■ **BRIEF**:
Copy the lines that follow, keeping every character the same.

==================================================

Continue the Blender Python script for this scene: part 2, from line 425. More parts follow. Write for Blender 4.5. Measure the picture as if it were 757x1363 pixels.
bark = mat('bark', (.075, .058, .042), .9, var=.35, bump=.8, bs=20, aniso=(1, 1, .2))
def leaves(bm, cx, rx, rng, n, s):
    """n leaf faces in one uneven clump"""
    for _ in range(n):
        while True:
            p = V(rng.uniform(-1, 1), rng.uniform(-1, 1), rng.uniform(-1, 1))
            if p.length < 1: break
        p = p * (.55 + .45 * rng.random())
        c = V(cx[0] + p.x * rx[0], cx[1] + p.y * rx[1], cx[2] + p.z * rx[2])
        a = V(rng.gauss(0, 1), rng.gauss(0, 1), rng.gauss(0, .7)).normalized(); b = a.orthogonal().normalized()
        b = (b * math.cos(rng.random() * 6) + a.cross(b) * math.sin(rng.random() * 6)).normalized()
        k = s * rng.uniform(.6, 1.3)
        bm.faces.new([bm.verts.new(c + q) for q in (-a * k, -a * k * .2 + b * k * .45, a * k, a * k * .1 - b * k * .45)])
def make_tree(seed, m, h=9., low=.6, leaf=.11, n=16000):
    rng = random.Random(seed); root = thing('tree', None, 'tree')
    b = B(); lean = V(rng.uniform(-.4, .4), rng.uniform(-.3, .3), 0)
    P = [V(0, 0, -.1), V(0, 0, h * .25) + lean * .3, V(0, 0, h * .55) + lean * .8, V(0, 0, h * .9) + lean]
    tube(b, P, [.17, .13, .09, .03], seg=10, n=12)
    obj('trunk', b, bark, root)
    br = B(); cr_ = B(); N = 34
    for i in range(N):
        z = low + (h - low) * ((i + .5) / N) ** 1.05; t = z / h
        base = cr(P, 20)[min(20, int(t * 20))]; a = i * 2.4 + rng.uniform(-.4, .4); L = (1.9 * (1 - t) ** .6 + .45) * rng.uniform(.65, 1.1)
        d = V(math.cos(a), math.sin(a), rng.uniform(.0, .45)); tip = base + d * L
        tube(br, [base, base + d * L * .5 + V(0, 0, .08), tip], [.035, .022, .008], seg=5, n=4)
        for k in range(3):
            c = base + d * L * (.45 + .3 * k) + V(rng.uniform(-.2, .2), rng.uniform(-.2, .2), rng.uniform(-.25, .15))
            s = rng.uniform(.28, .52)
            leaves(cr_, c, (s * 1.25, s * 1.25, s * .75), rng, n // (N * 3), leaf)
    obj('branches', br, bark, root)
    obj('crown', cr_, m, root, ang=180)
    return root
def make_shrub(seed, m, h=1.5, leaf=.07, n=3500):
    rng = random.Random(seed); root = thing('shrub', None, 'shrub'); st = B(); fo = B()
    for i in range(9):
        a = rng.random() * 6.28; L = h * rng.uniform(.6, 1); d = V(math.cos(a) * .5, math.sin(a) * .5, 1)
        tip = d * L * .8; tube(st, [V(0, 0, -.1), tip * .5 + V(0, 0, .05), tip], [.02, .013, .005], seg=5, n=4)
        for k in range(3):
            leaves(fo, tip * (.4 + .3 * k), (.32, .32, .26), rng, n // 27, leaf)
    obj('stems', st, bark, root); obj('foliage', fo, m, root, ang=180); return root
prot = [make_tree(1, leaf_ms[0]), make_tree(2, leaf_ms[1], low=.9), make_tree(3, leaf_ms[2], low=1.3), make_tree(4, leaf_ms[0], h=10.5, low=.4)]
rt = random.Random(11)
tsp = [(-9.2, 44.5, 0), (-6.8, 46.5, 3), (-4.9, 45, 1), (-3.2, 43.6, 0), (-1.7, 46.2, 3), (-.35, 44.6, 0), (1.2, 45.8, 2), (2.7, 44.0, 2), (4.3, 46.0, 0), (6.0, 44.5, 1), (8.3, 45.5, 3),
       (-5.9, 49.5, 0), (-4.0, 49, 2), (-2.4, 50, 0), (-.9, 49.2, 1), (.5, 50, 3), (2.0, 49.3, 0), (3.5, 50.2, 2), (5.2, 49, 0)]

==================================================

■ **RESULT FOR THIS EXERCISE**:
Continue the Blender Python script for this scene: part 2, from line 425. More parts follow. Write for Blender 4.5. Measure the picture as if it were 757x1363 pixels.
bark = mat('bark', (.075, .058, .042), .9, var=.35, bump=.8, bs=20, aniso=(1, 1, .2))
def leaves(bm, cx, rx, rng, n, s):
    """n leaf faces in one uneven clump"""
    for _ in range(n):
        while True:
            p = V(rng.uniform(-1, 1), rng.uniform(-1, 1), rng.uniform(-1, 1))
            if p.length < 1: break
        p = p * (.55 + .45 * rng.random())
        c = V(cx[0] + p.x * rx[0], cx[1] + p.y * rx[1], cx[2] + p.z * rx[2])
        a = V(rng.gauss(0, 1), rng.gauss(0, 1), rng.gauss(0, .7)).normalized(); b = a.orthogonal().normalized()
        b = (b * math.cos(rng.random() * 6) + a.cross(b) * math.sin(rng.random() * 6)).normalized()
        k = s * rng.uniform(.6, 1.3)
        bm.faces.new([bm.verts.new(c + q) for q in (-a * k, -a * k * .2 + b * k * .45, a * k, a * k * .1 - b * k * .45)])
def make_tree(seed, m, h=9., low=.6, leaf=.11, n=16000):
    rng = random.Random(seed); root = thing('tree', None, 'tree')
    b = B(); lean = V(rng.uniform(-.4, .4), rng.uniform(-.3, .3), 0)
    P = [V(0, 0, -.1), V(0, 0, h * .25) + lean * .3, V(0, 0, h * .55) + lean * .8, V(0, 0, h * .9) + lean]
    tube(b, P, [.17, .13, .09, .03], seg=10, n=12)
    obj('trunk', b, bark, root)
    br = B(); cr_ = B(); N = 34
    for i in range(N):
        z = low + (h - low) * ((i + .5) / N) ** 1.05; t = z / h
        base = cr(P, 20)[min(20, int(t * 20))]; a = i * 2.4 + rng.uniform(-.4, .4); L = (1.9 * (1 - t) ** .6 + .45) * rng.uniform(.65, 1.1)
        d = V(math.cos(a), math.sin(a), rng.uniform(.0, .45)); tip = base + d * L
        tube(br, [base, base + d * L * .5 + V(0, 0, .08), tip], [.035, .022, .008], seg=5, n=4)
        for k in range(3):
            c = base + d * L * (.45 + .3 * k) + V(rng.uniform(-.2, .2), rng.uniform(-.2, .2), rng.uniform(-.25, .15))
            s = rng.uniform(.28, .52)
            leaves(cr_, c, (s * 1.25, s * 1.25, s * .75), rng, n // (N * 3), leaf)
    obj('branches', br, bark, root)
    obj('crown', cr_, m, root, ang=180)
    return root
def make_shrub(seed, m, h=1.5, leaf=.07, n=3500):
    rng = random.Random(seed); root = thing('shrub', None, 'shrub'); st = B(); fo = B()
    for i in range(9):
        a = rng.random() * 6.28; L = h * rng.uniform(.6, 1); d = V(math.cos(a) * .5, math.sin(a) * .5, 1)
        tip = d * L * .8; tube(st, [V(0, 0, -.1), tip * .5 + V(0, 0, .05), tip], [.02, .013, .005], seg=5, n=4)
        for k in range(3):
            leaves(fo, tip * (.4 + .3 * k), (.32, .32, .26), rng, n // 27, leaf)
    obj('stems', st, bark, root); obj('foliage', fo, m, root, ang=180); return root
prot = [make_tree(1, leaf_ms[0]), make_tree(2, leaf_ms[1], low=.9), make_tree(3, leaf_ms[2], low=1.3), make_tree(4, leaf_ms[0], h=10.5, low=.4)]
rt = random.Random(11)
tsp = [(-9.2, 44.5, 0), (-6.8, 46.5, 3), (-4.9, 45, 1), (-3.2, 43.6, 0), (-1.7, 46.2, 3), (-.35, 44.6, 0), (1.2, 45.8, 2), (2.7, 44.0, 2), (4.3, 46.0, 0), (6.0, 44.5, 1), (8.3, 45.5, 3),
       (-5.9, 49.5, 0), (-4.0, 49, 2), (-2.4, 50, 0), (-.9, 49.2, 1), (.5, 50, 3), (2.0, 49.3, 0), (3.5, 50.2, 2), (5.2, 49, 0)]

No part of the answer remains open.